McGonigle was labeled the best pure high school hitter in the 2023 MLB Draft. He’s hitting .400 this spring. His bat was never the question. The debate has always centered on his defensive ability ay shortstop.
Scouts questioned whether his range and actions would eventually push him to second or third. The Tigers, however, quietly believed otherwise — and McGonigle is making that belief look prophetic this spring.
magoo turns two pic.twitter.com/Fyyl3Oxsea
— Detroit Tigers (@tigers) March 1, 2026
Kevin McGonigle silences doubters with strong defensive performance behind Tarik Skubal in Tigers spring training
The double plays McGonigle turned on Sunday weren’t routine. One featured him attacking the bag himself before firing on the run. Another showed advanced footwork with Gleyber Torres. The third featured a cross-body, off-balance laser that screamed “major-league play.”

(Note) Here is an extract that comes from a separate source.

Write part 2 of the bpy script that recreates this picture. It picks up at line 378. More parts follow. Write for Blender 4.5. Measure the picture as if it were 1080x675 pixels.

Manager AJ Hinch called it a nuanced improvement in timing and pre-pitch consistency. Third-base coach Joey Cora was handing out high-fives as well. But the most telling reaction came from the mound.
When your franchise ace publicly signals comfort playing behind a rookie shortstop, that carries weight in the front office. It could also create a real Opening Day domino effect. If McGonigle starts at shortstop, Javy Báez could shift to center field — and Parker Meadows could be headed to Triple-A Toledo.
The Tigers aren't in development mode anymore. They’re trying to win. Every marginal defensive improvement behind Skubal matters. Every converted ground ball matters. And if McGonigle is already turning borderline plays into outs in March, what does that look like in May? In September?
The Tigers still have three weeks — as Hinch cautioned, spring is long for a reason — but sometimes clarity arrives early.
On Sunday, behind six of nine outs, the Tigers’ ace looked over his shoulder and saw the future. And he liked it.